L'humain au centre de l'action future

Le film «The Island» de Michael Bay : Chasse à l'homme

27 Septembre 2005 À 15:13

Abonné aux blockbusters patriotiques, Michael Bay s'offre avec The Island d'insolentes incursions dans la psychée contemporaine. Mais la deuxième partie du film escamote la science-fiction au profit de l'action.

Pour bien voir ce film, il faudrait en savoir le moins possible. Et surtout ignorer son sujet central pour se mieux se laisser gagner et surprendre par l'esprit tordu et troublant de l'univers futuriste, aseptisé et mécanisé que la première partie installe. Parce qu'ensuite, une fois que la mèche est vendue, The Island prend un virage à 90° et quitte résolument les méandres de la science-fiction pour regagner les autoroutes confortables du film d'action typique où les cascades esquivent la mise en scène et les dialogues.

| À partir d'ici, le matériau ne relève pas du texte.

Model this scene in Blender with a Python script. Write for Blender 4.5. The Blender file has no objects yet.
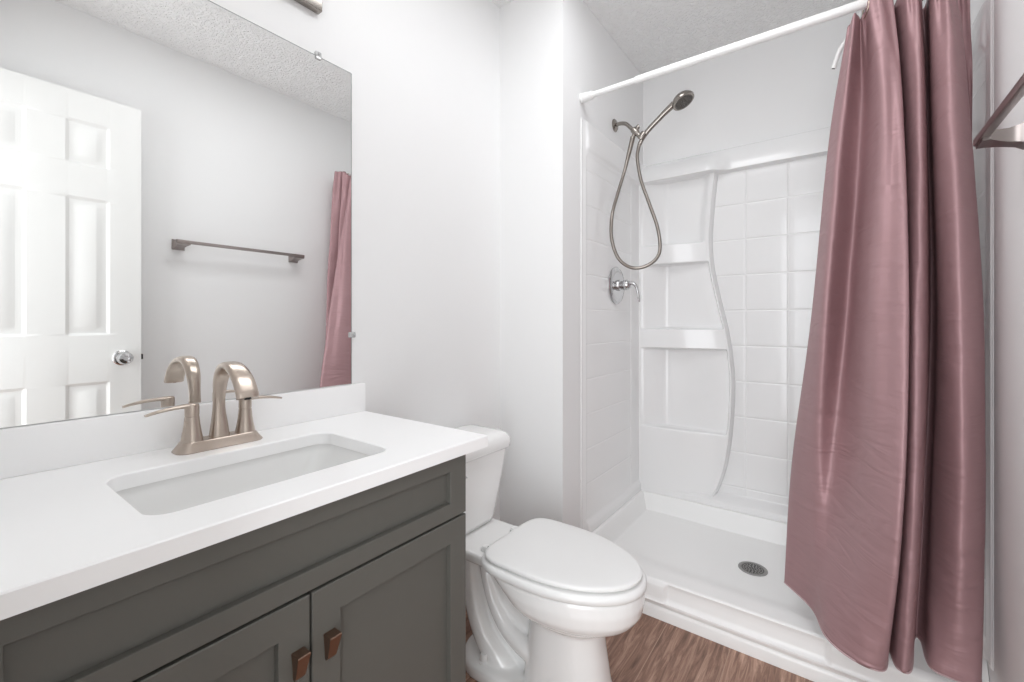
import bpy, bmesh, math, random
from mathutils import Vector, Matrix, noise as mnoise

scene = bpy.context.scene
COL = scene.collection
PI = math.pi

# ---------------------------------------------------------------- camera, light, exposure
FPX, YAW, HOR, CX, CZ = 439.5315, 36.3927, 322.0731, 1.1553, 1.0876
cam = bpy.data.cameras.new('camera')
cam.sensor_width = 36.0
cam.lens = FPX / 1024 * 36.0
cam.shift_y = -(341.0 - HOR) / 1024
cam.clip_start = 0.02
cam_ob = bpy.data.objects.new('camera', cam)
cam_ob.location = (CX, 0.0, CZ)
cam_ob.rotation_euler = (PI / 2, 0, math.radians(YAW))
COL.objects.link(cam_ob)
scene.camera = cam_ob

world = bpy.data.worlds.new('world')
scene.world = world
world.use_nodes = True
world.node_tree.nodes['Background'].inputs['Color'].default_value = (0.95,0.975,1.0,1)
world.node_tree.nodes['Background'].inputs['Strength'].default_value = 1.0

def area(name, loc, rot, sx, sy, power, color=(1, 1, 1)):
    l = bpy.data.lights.new(name, 'AREA')
    l.shape = 'RECTANGLE'
    l.size, l.size_y, l.energy, l.color = sx, sy, power, color
    o = bpy.data.objects.new(name, l)
    o.location, o.rotation_euler = loc, rot
    COL.objects.link(o)
    return o

# added fill light out in the hall, shining in through the open doorway
area('hall_fill', (1.16, -0.62, 1.15), (PI / 2, 0, 0), 0.95, 2.1, 21, (0.94, 0.968, 0.995))
# added wide fill light just under the ceiling, out of view, evens the room
area('overhead_fill', (0.70, 0.95, 2.415), (0, 0, 0), 0.42, 1.0, 5.8, (0.955, 0.975, 0.993))

scene.view_settings.view_transform = 'Standard'
scene.view_settings.look = 'None'
scene.view_settings.gamma = 1.0
scene.view_settings.use_curve_mapping = False
scene.view_settings.exposure = 0.39
scene.render.film_transparent = False
scene.cycles.max_bounces = 14
scene.cycles.diffuse_bounces = 8
scene.cycles.glossy_bounces = 6
scene.cycles.use_denoising = True

# ---------------------------------------------------------------- materials
def srgb(r, g, b):
    f = lambda c: c / 12.92 if c <= 0.04045 else ((c + 0.055) / 1.055) ** 2.4
    return (f(r / 255), f(g / 255), f(b / 255), 1)

class NT:
    def __init__(self, m):
        self.t = m.node_tree; self.n = self.t.nodes
        self.p = self.n['Principled BSDF']
    def new(self, kind, **kw):
        x = self.n.new(kind)
        for k, v in kw.items():
            if hasattr(x, k): setattr(x, k, v)
            else: x.inputs[k].default_value = v
        return x
    def link(self, a, b): self.t.links.new(a, b)

def mat(name, color, rough=0.5, metal=0.0, coat=0.0, spec=0.5, sheen=0.0):
    m = bpy.data.materials.new(name); m.use_nodes = True
    p = m.node_tree.nodes['Principled BSDF']
    p.inputs['Base Color'].default_value = color
    p.inputs['Roughness'].default_value = rough
    p.inputs['Metallic'].default_value = metal
    p.inputs['Coat Weight'].default_value = coat
    p.inputs['Coat Roughness'].default_value = 0.06
    p.inputs['Specular IOR Level'].default_value = spec
    p.inputs['Sheen Weight'].default_value = sheen
    return m

def bumped(m, scale, strength, dist, detail=3.0, stretch=(1, 1, 1)):
    k = NT(m)
    tc = k.new('ShaderNodeTexCoord')
    mp = k.new('ShaderNodeMapping'); mp.inputs['Scale'].default_value = stretch
    nz = k.new('ShaderNodeTexNoise'); nz.inputs['Scale'].default_value = scale; nz.inputs['Detail'].default_value = detail
    bp = k.new('ShaderNodeBump'); bp.inputs['Strength'].default_value = strength; bp.inputs['Distance'].default_value = dist
    k.link(tc.outputs['Object'], mp.inputs['Vector']); k.link(mp.outputs['Vector'], nz.inputs['Vector'])
    k.link(nz.outputs['Fac'], bp.inputs['Height']); k.link(bp.outputs['Normal'], k.p.inputs['Normal'])
    return m

M = {}
M['wall'] = bumped(mat('wall_paint', srgb(236, 236, 236), 0.62, spec=0.3), 160, 0.12, 0.002)
M['trim'] = mat('trim_paint', srgb(238, 238, 236), 0.35)
M['door'] = bumped(mat('door_paint', srgb(233, 233, 231), 0.42), 60, 0.05, 0.002, stretch=(1, 1, .08))
M['porcelain'] = mat('porcelain', srgb(246, 246, 245), 0.12, coat=0.5)
M['seat'] = mat('seat_plastic', srgb(238, 238, 237), 0.3)
M['acrylic'] = mat('acrylic', srgb(240, 240, 240), 0.22, coat=0.25)
M['pan'] = bumped(mat('pan_acrylic', srgb(246, 246, 245), 0.3), 500, 0.05, 0.001)
M['quartz'] = mat('quartz', srgb(250, 250, 250), 0.28)
M['basin'] = mat('basin', srgb(236, 236, 235), 0.15)
M['cabinet'] = bumped(mat('cabinet_paint', srgb(97, 96, 91), 0.5, spec=0.35), 90, 0.06, 0.001, stretch=(1, .15, 1))
M['kick'] = mat('toe_kick_paint', srgb(70, 69, 66), 0.6)
M['nickel'] = bumped(mat('brushed_nickel', srgb(190, 177, 166), 0.29, 1.0), 300, 0.05, 0.0005, stretch=(1, 1, .05))
M['shower_nickel'] = mat('satin_nickel', srgb(156, 150, 144), 0.22, 1.0)
M['chrome'] = mat('chrome', srgb(205, 205, 206), 0.07, 1.0)
M['bar'] = mat('bar_nickel', srgb(156, 147, 144), 0.28, 1.0)
M['bronze'] = bumped(mat('copper_bronze', srgb(150, 124, 108), 0.34, 1.0), 120, 0.15, 0.0008)
M['white_plastic'] = mat('white_plastic', srgb(240, 240, 239), 0.3)
M['dark'] = mat('dark_grille', srgb(40, 39, 38), 0.5)
M['drain'] = mat('drain_metal', srgb(150, 149, 147), 0.5, 0.0)
M['rubber'] = mat('nozzle_rubber', srgb(92, 88, 84), 0.5)
M['mirror'] = mat('mirror_glass', (0.93, 0.935, 0.93, 1), 0.0, 1.0)
M['clip'] = mat('clear_clip', srgb(235, 235, 235), 0.12)
M['clip'].node_tree.nodes['Principled BSDF'].inputs['Transmission Weight'].default_value = 0.5
M['ring'] = mat('ring_metal', srgb(200, 188, 172), 0.15, 1.0)
M['thread'] = mat('hem_thread', srgb(186, 160, 162), 0.7)

# frosted lamp glass that gives off light
m = mat('lamp_glass', srgb(250, 246, 238), 0.4)
p = m.node_tree.nodes['Principled BSDF']
p.inputs['Emission Color'].default_value = (1.0, 0.985, 0.965, 1)
p.inputs['Emission Strength'].default_value = 1.0
M['lamp'] = m

# ceiling: stomped knock-down texture
m = mat('ceiling_texture', srgb(244, 244, 244), 0.8, spec=0.25)
k = NT(m)
tc = k.new('ShaderNodeTexCoord')
n1 = k.new('ShaderNodeTexNoise'); n1.inputs['Scale'].default_value = 40; n1.inputs['Detail'].default_value = 3; n1.inputs['Distortion'].default_value = 1.6
n2 = k.new('ShaderNodeTexNoise'); n2.inputs['Scale'].default_value = 130; n2.inputs['Detail'].default_value = 2
rp = k.new('ShaderNodeValToRGB'); rp.color_ramp.elements[0].position = .42; rp.color_ramp.elements[1].position = .6
ad = k.new('ShaderNodeMath', operation='MULTIPLY_ADD'); ad.inputs[1].default_value = .35
bp = k.new('ShaderNodeBump'); bp.inputs['Strength'].default_value = .65; bp.inputs['Distance'].default_value = .006
k.link(tc.outputs['Object'], n1.inputs['Vector']); k.link(tc.outputs['Object'], n2.inputs['Vector'])
k.link(n1.outputs['Fac'], rp.inputs['Fac']); k.link(n2.outputs['Fac'], ad.inputs[0]); k.link(rp.outputs['Color'], ad.inputs[2])
k.link(ad.outputs[0], bp.inputs['Height']); k.link(bp.outputs['Normal'], k.p.inputs['Normal'])
M['ceiling'] = m

# floor: brown wood-look planks running along y
m = mat('wood_planks', srgb(130, 96, 80), 0.42)
k = NT(m)
tc = k.new('ShaderNodeTexCoord')
sp = k.new('ShaderNodeSeparateXYZ'); k.link(tc.outputs['Object'], sp.inputs[0])
cb = k.new('ShaderNodeCombineXYZ')
ax = k.new('ShaderNodeMath', operation='ADD'); ax.inputs[1].default_value = 0.163
k.link(sp.outputs['X'], ax.inputs[0]); k.link(sp.outputs['Y'], cb.inputs['X']); k.link(ax.outputs[0], cb.inputs['Y'])
br = k.new('ShaderNodeTexBrick'); br.offset = .37
br.inputs['Scale'].default_value = 1.0; br.inputs['Brick Width'].default_value = 1.22; br.inputs['Row Height'].default_value = .207
br.inputs['Mortar Size'].default_value = .0014; br.inputs['Mortar Smooth'].default_value = .3
br.inputs['Color1'].default_value = (.25, .25, .25, 1); br.inputs['Color2'].default_value = (.8, .8, .8, 1); br.inputs['Mortar'].default_value = (0, 0, 0, 1)
k.link(cb.outputs[0], br.inputs['Vector'])
mp = k.new('ShaderNodeMapping'); mp.inputs['Scale'].default_value = (1.0, .075, 1)
k.link(tc.outputs['Object'], mp.inputs['Vector'])
off = k.new('ShaderNodeVectorMath', operation='ADD'); k.link(mp.outputs[0], off.inputs[0]); k.link(br.outputs['Color'], off.inputs[1])
g1 = k.new('ShaderNodeTexNoise'); g1.inputs['Scale'].default_value = 58; g1.inputs['Detail'].default_value = 7; g1.inputs['Roughness'].default_value = .7; g1.inputs['Distortion'].default_value = .9
k.link(off.outputs[0], g1.inputs['Vector'])
rp = k.new('ShaderNodeValToRGB')
e = rp.color_ramp.elements
e[0].position, e[0].color = .30, srgb(92, 66, 54)
e[1].position, e[1].color = .70, srgb(196, 162, 142)
x = e.new(.5); x.color = srgb(146, 112, 95)
k.link(g1.outputs['Fac'], rp.inputs['Fac'])
hv = k.new('ShaderNodeHueSaturation')
mr = k.new('ShaderNodeMapRange'); mr.inputs['To Min'].default_value = .9; mr.inputs['To Max'].default_value = 1.14
k.link(br.outputs['Color'], mr.inputs['Value']); k.link(mr.outputs[0], hv.inputs['Value']); k.link(rp.outputs['Color'], hv.inputs['Color'])
mx = k.new('ShaderNodeMixRGB'); mx.inputs['Color2'].default_value = srgb(176, 146, 128)
k.link(br.outputs['Fac'], mx.inputs['Fac']); k.link(hv.outputs['Color'], mx.inputs['Color1']); k.link(mx.outputs[0], k.p.inputs['Base Color'])
bp = k.new('ShaderNodeBump'); bp.inputs['Strength'].default_value = .15; bp.inputs['Distance'].default_value = .002
k.link(g1.outputs['Fac'], bp.inputs['Height']); k.link(bp.outputs['Normal'], k.p.inputs['Normal'])
M['floor'] = m

# mauve satin of the curtain
m = mat('mauve_satin', srgb(166, 133, 136), 0.46, metal=0.25, spec=0.25)
k = NT(m)
tc = k.new('ShaderNodeTexCoord')
mp = k.new('ShaderNodeMapping'); mp.inputs['Scale'].default_value = (1, 1, 5)
nz = k.new('ShaderNodeTexNoise'); nz.inputs['Scale'].default_value = 4.5; nz.inputs['Detail'].default_value = 2; nz.inputs['Distortion'].default_value = 1.2
wv = k.new('ShaderNodeTexNoise'); wv.inputs['Scale'].default_value = 700
mp2 = k.new('ShaderNodeMapping'); mp2.inputs['Scale'].default_value = (.25, .25, 1)
b1 = k.new('ShaderNodeBump'); b1.inputs['Strength'].default_value = .42; b1.inputs['Distance'].default_value = .012
b2 = k.new('ShaderNodeBump'); b2.inputs['Strength'].default_value = .12; b2.inputs['Distance'].default_value = .0006
k.link(tc.outputs['Object'], mp.inputs['Vector']); k.link(mp.outputs[0], nz.inputs['Vector'])
k.link(tc.outputs['Object'], mp2.inputs['Vector']); k.link(mp2.outputs[0], wv.inputs['Vector'])
k.link(nz.outputs['Fac'], b1.inputs['Height']); k.link(wv.outputs['Fac'], b2.inputs['Height'])
k.link(b1.outputs['Normal'], b2.inputs['Normal']); k.link(b2.outputs['Normal'], k.p.inputs['Normal'])
M['satin'] = m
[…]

Le plus surprenant dans ce film, ce sont ses variations, à l'image et dans l'argumentaire, sur deux motifs conjoints : l'anticipation, c'est-à-dire la projection dans un futur mental, et la publicité, soit la projection dans un virtuel marchand. Dans un univers glacé, blanc hôpital, curieux mélange de centre commercial, d'entreprise-forteresse et de salle d'attente, des hommes et des femmes tous vêtus de la même façon et contrôlés par un bracelet électronique, attendent désespérément d'embarquer pour l'Ile. Tous les jours, une grande loterie façon "loto existentiel", assène le nom des heureux sélectionnés pour le prochain voyage.

Cette île, dont des écrans projettent des images dans tous les ascenseurs, est la promesse d'une vie meilleure : la terre a subi une gigantesque catastrophe écologique qui a rendu l'air irrespirable. Les survivants ont été rassemblés dans une colonie stérile régie par des lois d'hygiène et de comportement très strictes. Le seul espoir d'échapper à l'étroite surveillance qui règne dans le sas, c'est d'être transféré sur l'île, seul espace non contaminé.

Cette belle organisation bascule le jour où un jeune homme de la colonie, Lincoln Six-Echo (Ewan McGregor), découvre l'effroyable secret de leurs origines et décide de s'enfuir avec sa camarade Jordan Two-Delta (Scarlett Johansson, découverte dans Lost in translation et La jeune fille à la perle).

Avant que The Island ne s'embarque dans une deuxième partie conforme aux poncifs du cinéma de divertissement, le scénario navigue dans un festival d'images qui sont autant d'indices à décrypter pour parvenir jusqu'à l'énigme.

Images sorties des cauchemars de Lincoln Six-Echo, images projetées sur les murs de la colonie, images en 3D de combats informatiques, et réalité stupéfiante de la vie de cette communauté (chambres cellules, self contrôlant les plateaux repas, contacts interdits, horrifiante pouponnière...) : le jeu consiste à démêler le réel du virtuel jusqu'à la dimension la plus probante possible. Entre rêve et artefact, ou s'arrête le simulacre ? L'homme ne finirait-il pas par être, lui aussi, un produit ? Quelque chose de duplicable et de commercialisable ?

Avec quelques jolis ou terrifiants moments de suspension amarrés sur la naissance, la mort ou l'enfance de la conscience, The Island reprend des thèmes chers à la science-fiction, du roman de Aldous Huxley, Le Meilleur des mondes au film de Steven Spielberg, Minority Report en passant par la nouvelle de Asimov, Face aux feux du soleil. Mais c'est au Soleil vert que ce film fait le plus clairement référence.

Le totalitarisme établi sur le mensonge, les effets pervers du progrès scientifique, ou l'individu broyé par le machiavélisme des élites qui réagit dans un sursaut de lucidité, The Island réembauche les questions que posait Richard Fleischer en 1973. Avec cette ligne directrice : ceux qui osent douter de l'ordre établi, se poser des questions et sortir des rangs peuvent conquérir non seulement la clairvoyance et la liberté, mais également en faire profiter leurs semblables. Michel Houellebecq dans son dernier roman, La Possibilité d'une île, qui - étrange coencidence - reprend une thématique similaire, ne peut pas en dire autant.

The Island, film américain de Michael Bay. Avec Ewan McGregor, Scarlett Johansson, Djimon Hounsou. Sortie au Maroc : 28 septembre 2005. Sortie en France : 24 août 2005. Durée : 2h12.